We actually all do have significant differences in our lives. We have significant shared experiences and interests too. You can’t tally them up. You can’t claim to have figured it out. The second you form statical statement about a person and drop the actual human from your mind you’ve missed it.
The story of humanity and society is the collection of every single human that ever was or will be.
We aren’t here to win or lose or defeat evil and triumph over our enemies. Those are pathetic and very limited goals that never last.
We aren’t here for any particular purpose. We are living breathing process. And every thing we organize should be similarly held in awe and humility. The work is never done. The arc of justice isn’t out there. It’s within us.
This is not a campfire get together moment I’m talking about. I am 100% for rebuking trumpism and hate and grifting and bad interpretations of game theory and Darwinism.
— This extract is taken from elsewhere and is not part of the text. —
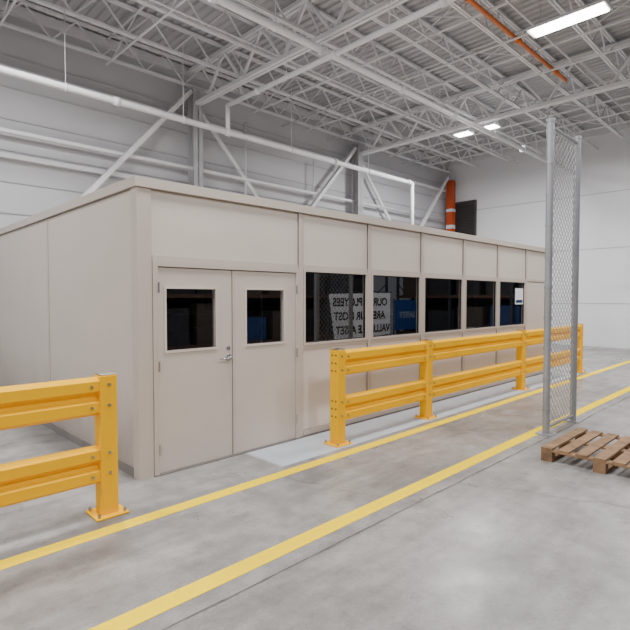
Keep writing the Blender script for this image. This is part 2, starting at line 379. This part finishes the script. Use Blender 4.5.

I am 100% for participation by everyone all the time in this thing we call a fully realized life.
This election today isn’t about economic theory or consumer confidence. It’s far deeper and more existential. Americans have an immature sense of connectivity and the future and of death. It is a culture built around manifest destiny and a strange obsession with alleviating acute pain. Unsurprising for a nation built from the almost awake youth of the world in the 1700s that struggled and found success first through dominance and oppression. That has run its course.
My travels and movement around this country has led me to believe integration of the new and courage in the face of uncertainty is all that matters. That is the key to life and the key to society and the key to self governance.
We must become what we are not. And we must start now.